After 30 years as a leading academic, university professor and author on the subject of women and politics, Sylvia Bashevkin looks back and asks: Why is it so difficult for women to take their proper place in Canadian politics? Why can't we get much past being 20 per cent of elected officials in this country, when we represent more than 50 per cent of the electorate? Why are we stuck? And what can be done about it?
Bashevkin comes up with an unsettling overriding reason. She concludes that too many men and women feel a visceral "discomfort" in putting women in positions of power. She talks about the disconnect between what we publicly profess and what we privately feel, and act upon.
- Women, Power, Politics: The Hidden Story of Canada's Unfinished Democracy, by Sylvia Bashevkin, Oxford University Press, 186 pages, $19.95
Bashevkin "unpacks the evidence" of this discomfort and it all rings true. People at home and in the press pick apart the leadership styles, the appearance, the personal lives of female politicians, only to conclude after this relentless dissection process that they are seriously lacking, no matter what their style. If feisty Sheila Copps, soft-spoken Audrey McLaughlin and assertive Kim Campbell were faulted, is it possible to find a leadership style that works? Pauline Marois in the Parti Québécois brought the experience earned after more than 25 years in politics, in 15 cabinet positions, but still lost the leadership race in 2005 to a young, inexperienced man. Only when her party lost the subsequent election, and it appeared the PQ had little chance of success at forming the government, did she get a chance to be leader.
Bashevkin points out that what is not dissected are women's policy proposals and opinions, and, in fact, these are often ignored. She argues that this makes it impossible for women leaders to operate effectively and dissuades talented women from pursuing political careers.
She points out that this "women + power = discomfort" equation makes people focus on the contests that women lose and extrapolate from that, that women are losers. Many do run in ridings they have no chance of winning, or for parties that have no chance of governing.
The examples she provides are persuasive, including Agnes MacPhail, Thérèse Casgrain, Kim Campbell and Belinda Stronach, but the one that resonated with me was Flora MacDonald. In 1976, she was considered a shoo-in for the Progressive Conservative leadership; members of her party had promised her enough votes to assure a win. But when they went into the voting booths, they didn't vote for her. Has Bashevkin provided the explanation about 30 years later? Were MacDonald's supporters just plain uncomfortable with a woman in power? It would seem so.
Bashevkin puts the issue in context: Politics has become devalued; fewer people vote; politicians as a group are less respected. Women's political organizations have lost not only their public cachet but also their public support and funding, primarily under the Mulroney and Harper conservative governments.
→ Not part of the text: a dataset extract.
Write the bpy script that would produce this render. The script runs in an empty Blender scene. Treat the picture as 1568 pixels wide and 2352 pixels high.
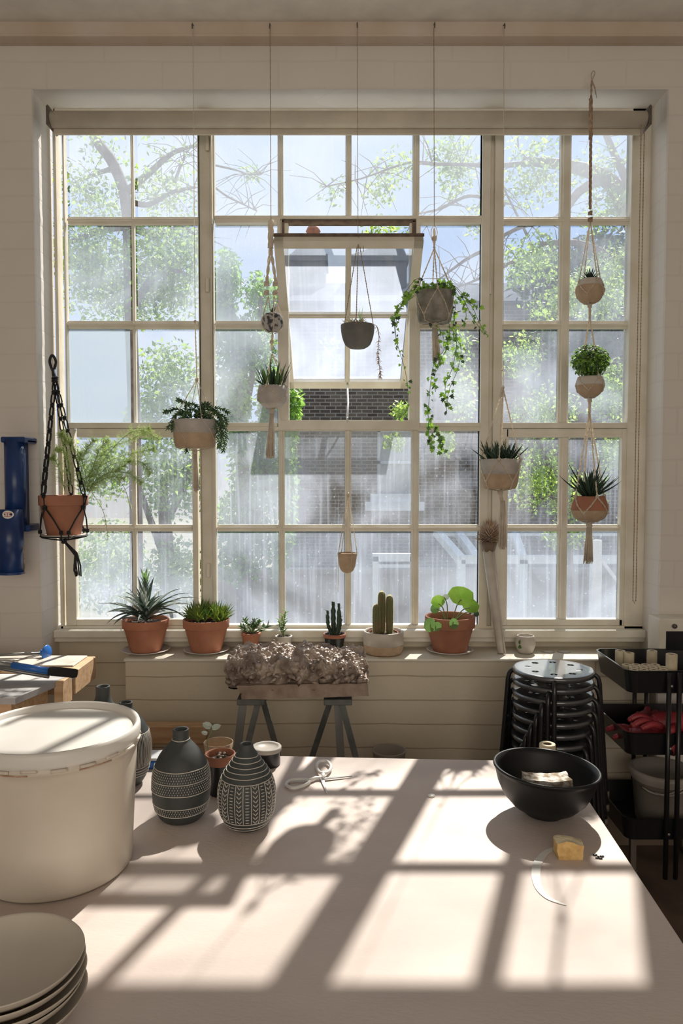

Bashevkin describes the Harper government as "closer to organized anti-feminism than any regime in the country's history."
Fortunately, Bashevkin does not just wring her hands in despair; she suggests solutions - interesting, intriguing, debate-worthy solutions and tough lay-down-the-law rules. She proposes that each political party must run a legislatively defined quota of women as candidates. She makes a convincing argument that existing public-finance laws make the people of Canada major shareholders in the political parties, and we as citizens and taxpayers have a right to demand accountability.
Proportional representation is another of her legislative proposals, and she points out that just about every study of existing proportional systems concludes that proportional representation is more likely to result in women's increased participation.
The book proposes the requirement that everyone eligible to vote must vote in order to revalue political citizenship and remind people of their duty in a democracy. Other countries have this rule for mandatory voting, Belgium since 1892, for example, and Australia since 1924; their voter turnout is much higher than Canada's. However interesting this idea is for democracy generally, she fails to link it to improved participation rates for women in politics.
A media-monitoring program with court-imposed sanctions is the book's proposed way of challenging biased portrayals of women in politics. This is one of the least viable options, in my opinion. The freedom-of-speech protections in the Charter of Rights and Freedoms could stop it in its tracks, if the cost of litigation didn't do it first.
Voluntary measures are also canvassed, the main one being to reinvigorate a parliamentary-focused feminist movement. Readers are challenged to create a united voice of women, as the National Action Committee on the Status of Women was in its heyday, as a Canada-wide umbrella organization of women's groups.
The disturbing premise and the extensive range of solutions offered in Women, Power, Politics is worthy of widespread discussion and debate. People must face their own internalized, often unrecognized feelings of discomfort with putting women in positions of power. Rationally, we all know that women are just as capable of governing as are men. If awareness is a precondition to change, then this book promotes awareness.
Women, Power, Politics is a slim, highly readable volume. It is clearly intended for a general audience, and is a must-read for every politician, male or female, and everyone interested in advancing our democracy, including parents of girls who want to see them have equal opportunities in public life.
Linda Silver Dranoff is a Toronto lawyer and author of Every Canadian's Guide to the Law.